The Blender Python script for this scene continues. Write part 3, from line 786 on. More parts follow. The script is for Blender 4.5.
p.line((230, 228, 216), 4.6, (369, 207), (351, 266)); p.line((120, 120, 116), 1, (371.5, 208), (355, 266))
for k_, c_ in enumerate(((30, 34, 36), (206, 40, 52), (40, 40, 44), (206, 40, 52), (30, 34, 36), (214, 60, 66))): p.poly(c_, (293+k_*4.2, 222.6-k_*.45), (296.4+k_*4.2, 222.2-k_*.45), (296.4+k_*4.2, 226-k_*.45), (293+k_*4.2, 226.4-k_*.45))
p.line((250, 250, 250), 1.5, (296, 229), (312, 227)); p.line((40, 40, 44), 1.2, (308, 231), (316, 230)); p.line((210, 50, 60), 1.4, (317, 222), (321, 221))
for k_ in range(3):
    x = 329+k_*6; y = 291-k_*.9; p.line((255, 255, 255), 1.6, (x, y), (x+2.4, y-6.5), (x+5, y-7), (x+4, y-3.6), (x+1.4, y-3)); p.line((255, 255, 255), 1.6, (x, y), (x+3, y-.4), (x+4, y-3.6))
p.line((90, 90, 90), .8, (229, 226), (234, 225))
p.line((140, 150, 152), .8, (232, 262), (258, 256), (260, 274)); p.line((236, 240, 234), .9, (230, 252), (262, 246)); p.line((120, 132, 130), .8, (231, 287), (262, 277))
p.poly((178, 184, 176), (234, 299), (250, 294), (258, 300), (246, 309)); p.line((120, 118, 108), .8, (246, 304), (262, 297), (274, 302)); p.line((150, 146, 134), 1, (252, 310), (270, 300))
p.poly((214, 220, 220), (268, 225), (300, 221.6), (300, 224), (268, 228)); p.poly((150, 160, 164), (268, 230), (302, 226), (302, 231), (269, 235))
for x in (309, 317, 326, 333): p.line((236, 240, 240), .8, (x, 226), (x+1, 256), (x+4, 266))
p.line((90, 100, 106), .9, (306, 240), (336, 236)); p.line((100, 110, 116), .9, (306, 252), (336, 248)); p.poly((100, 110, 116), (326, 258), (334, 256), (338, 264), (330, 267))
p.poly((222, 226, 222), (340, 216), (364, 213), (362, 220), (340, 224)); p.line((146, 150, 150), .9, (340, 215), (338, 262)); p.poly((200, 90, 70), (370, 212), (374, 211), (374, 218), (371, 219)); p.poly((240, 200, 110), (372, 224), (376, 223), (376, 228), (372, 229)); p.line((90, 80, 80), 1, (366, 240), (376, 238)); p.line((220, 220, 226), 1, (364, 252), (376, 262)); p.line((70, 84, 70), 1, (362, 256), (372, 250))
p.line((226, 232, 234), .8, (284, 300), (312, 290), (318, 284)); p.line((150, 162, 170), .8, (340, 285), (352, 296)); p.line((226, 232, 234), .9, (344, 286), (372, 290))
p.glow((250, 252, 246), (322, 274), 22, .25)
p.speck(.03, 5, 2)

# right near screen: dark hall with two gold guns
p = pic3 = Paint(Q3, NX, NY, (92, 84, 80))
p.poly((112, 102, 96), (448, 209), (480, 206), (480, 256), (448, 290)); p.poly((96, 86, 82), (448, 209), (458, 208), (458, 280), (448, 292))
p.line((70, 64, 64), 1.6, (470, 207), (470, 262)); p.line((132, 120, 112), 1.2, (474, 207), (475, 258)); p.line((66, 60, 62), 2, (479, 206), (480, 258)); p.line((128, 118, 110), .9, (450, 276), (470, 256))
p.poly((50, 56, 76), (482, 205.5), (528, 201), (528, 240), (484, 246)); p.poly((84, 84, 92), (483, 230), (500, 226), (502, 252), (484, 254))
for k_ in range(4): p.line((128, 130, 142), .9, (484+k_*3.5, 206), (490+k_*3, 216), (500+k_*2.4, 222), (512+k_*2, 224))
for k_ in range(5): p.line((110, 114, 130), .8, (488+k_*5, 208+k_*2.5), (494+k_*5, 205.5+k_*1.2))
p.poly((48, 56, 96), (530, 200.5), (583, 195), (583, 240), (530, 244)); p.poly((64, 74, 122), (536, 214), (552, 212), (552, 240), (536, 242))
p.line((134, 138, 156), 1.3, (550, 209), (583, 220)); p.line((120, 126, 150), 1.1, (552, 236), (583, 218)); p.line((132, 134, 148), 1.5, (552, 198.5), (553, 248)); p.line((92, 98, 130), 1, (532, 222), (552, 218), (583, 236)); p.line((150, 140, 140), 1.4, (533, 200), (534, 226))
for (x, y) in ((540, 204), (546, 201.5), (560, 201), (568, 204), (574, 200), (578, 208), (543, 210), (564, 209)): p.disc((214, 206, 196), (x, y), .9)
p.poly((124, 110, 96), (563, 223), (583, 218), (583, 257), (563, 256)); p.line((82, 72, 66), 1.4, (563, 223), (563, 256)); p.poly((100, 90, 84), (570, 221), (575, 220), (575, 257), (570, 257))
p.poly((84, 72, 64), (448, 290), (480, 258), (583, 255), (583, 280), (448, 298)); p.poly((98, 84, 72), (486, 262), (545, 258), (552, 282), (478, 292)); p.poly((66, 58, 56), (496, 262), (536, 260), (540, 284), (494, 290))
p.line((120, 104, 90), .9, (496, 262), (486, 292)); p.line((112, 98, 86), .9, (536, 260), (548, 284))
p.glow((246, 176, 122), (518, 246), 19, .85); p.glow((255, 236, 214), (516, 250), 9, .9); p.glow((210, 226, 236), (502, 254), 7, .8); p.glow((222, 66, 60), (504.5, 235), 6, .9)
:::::
▶ INSTRUCTIONS TO FOLLOW
Without leaving anything out, quote all the data.

▶ FINAL RESULT
The Blender Python script for this scene continues. Write part 3, from line 786 on. More parts follow. The script is for Blender 4.5.
p.line((230, 228, 216), 4.6, (369, 207), (351, 266)); p.line((120, 120, 116), 1, (371.5, 208), (355, 266))
for k_, c_ in enumerate(((30, 34, 36), (206, 40, 52), (40, 40, 44), (206, 40, 52), (30, 34, 36), (214, 60, 66))): p.poly(c_, (293+k_*4.2, 222.6-k_*.45), (296.4+k_*4.2, 222.2-k_*.45), (296.4+k_*4.2, 226-k_*.45), (293+k_*4.2, 226.4-k_*.45))
p.line((250, 250, 250), 1.5, (296, 229), (312, 227)); p.line((40, 40, 44), 1.2, (308, 231), (316, 230)); p.line((210, 50, 60), 1.4, (317, 222), (321, 221))
for k_ in range(3):
    x = 329+k_*6; y = 291-k_*.9; p.line((255, 255, 255), 1.6, (x, y), (x+2.4, y-6.5), (x+5, y-7), (x+4, y-3.6), (x+1.4, y-3)); p.line((255, 255, 255), 1.6, (x, y), (x+3, y-.4), (x+4, y-3.6))
p.line((90, 90, 90), .8, (229, 226), (234, 225))
p.line((140, 150, 152), .8, (232, 262), (258, 256), (260, 274)); p.line((236, 240, 234), .9, (230, 252), (262, 246)); p.line((120, 132, 130), .8, (231, 287), (262, 277))
p.poly((178, 184, 176), (234, 299), (250, 294), (258, 300), (246, 309)); p.line((120, 118, 108), .8, (246, 304), (262, 297), (274, 302)); p.line((150, 146, 134), 1, (252, 310), (270, 300))
p.poly((214, 220, 220), (268, 225), (300, 221.6), (300, 224), (268, 228)); p.poly((150, 160, 164), (268, 230), (302, 226), (302, 231), (269, 235))
for x in (309, 317, 326, 333): p.line((236, 240, 240), .8, (x, 226), (x+1, 256), (x+4, 266))
p.line((90, 100, 106), .9, (306, 240), (336, 236)); p.line((100, 110, 116), .9, (306, 252), (336, 248)); p.poly((100, 110, 116), (326, 258), (334, 256), (338, 264), (330, 267))
p.poly((222, 226, 222), (340, 216), (364, 213), (362, 220), (340, 224)); p.line((146, 150, 150), .9, (340, 215), (338, 262)); p.poly((200, 90, 70), (370, 212), (374, 211), (374, 218), (371, 219)); p.poly((240, 200, 110), (372, 224), (376, 223), (376, 228), (372, 229)); p.line((90, 80, 80), 1, (366, 240), (376, 238)); p.line((220, 220, 226), 1, (364, 252), (376, 262)); p.line((70, 84, 70), 1, (362, 256), (372, 250))
p.line((226, 232, 234), .8, (284, 300), (312, 290), (318, 284)); p.line((150, 162, 170), .8, (340, 285), (352, 296)); p.line((226, 232, 234), .9, (344, 286), (372, 290))
p.glow((250, 252, 246), (322, 274), 22, .25)
p.speck(.03, 5, 2)

# right near screen: dark hall with two gold guns
p = pic3 = Paint(Q3, NX, NY, (92, 84, 80))
p.poly((112, 102, 96), (448, 209), (480, 206), (480, 256), (448, 290)); p.poly((96, 86, 82), (448, 209), (458, 208), (458, 280), (448, 292))
p.line((70, 64, 64), 1.6, (470, 207), (470, 262)); p.line((132, 120, 112), 1.2, (474, 207), (475, 258)); p.line((66, 60, 62), 2, (479, 206), (480, 258)); p.line((128, 118, 110), .9, (450, 276), (470, 256))
p.poly((50, 56, 76), (482, 205.5), (528, 201), (528, 240), (484, 246)); p.poly((84, 84, 92), (483, 230), (500, 226), (502, 252), (484, 254))
for k_ in range(4): p.line((128, 130, 142), .9, (484+k_*3.5, 206), (490+k_*3, 216), (500+k_*2.4, 222), (512+k_*2, 224))
for k_ in range(5): p.line((110, 114, 130), .8, (488+k_*5, 208+k_*2.5), (494+k_*5, 205.5+k_*1.2))
p.poly((48, 56, 96), (530, 200.5), (583, 195), (583, 240), (530, 244)); p.poly((64, 74, 122), (536, 214), (552, 212), (552, 240), (536, 242))
p.line((134, 138, 156), 1.3, (550, 209), (583, 220)); p.line((120, 126, 150), 1.1, (552, 236), (583, 218)); p.line((132, 134, 148), 1.5, (552, 198.5), (553, 248)); p.line((92, 98, 130), 1, (532, 222), (552, 218), (583, 236)); p.line((150, 140, 140), 1.4, (533, 200), (534, 226))
for (x, y) in ((540, 204), (546, 201.5), (560, 201), (568, 204), (574, 200), (578, 208), (543, 210), (564, 209)): p.disc((214, 206, 196), (x, y), .9)
p.poly((124, 110, 96), (563, 223), (583, 218), (583, 257), (563, 256)); p.line((82, 72, 66), 1.4, (563, 223), (563, 256)); p.poly((100, 90, 84), (570, 221), (575, 220), (575, 257), (570, 257))
p.poly((84, 72, 64), (448, 290), (480, 258), (583, 255), (583, 280), (448, 298)); p.poly((98, 84, 72), (486, 262), (545, 258), (552, 282), (478, 292)); p.poly((66, 58, 56), (496, 262), (536, 260), (540, 284), (494, 290))
p.line((120, 104, 90), .9, (496, 262), (486, 292)); p.line((112, 98, 86), .9, (536, 260), (548, 284))
p.glow((246, 176, 122), (518, 246), 19, .85); p.glow((255, 236, 214), (516, 250), 9, .9); p.glow((210, 226, 236), (502, 254), 7, .8); p.glow((222, 66, 60), (504.5, 235), 6, .9)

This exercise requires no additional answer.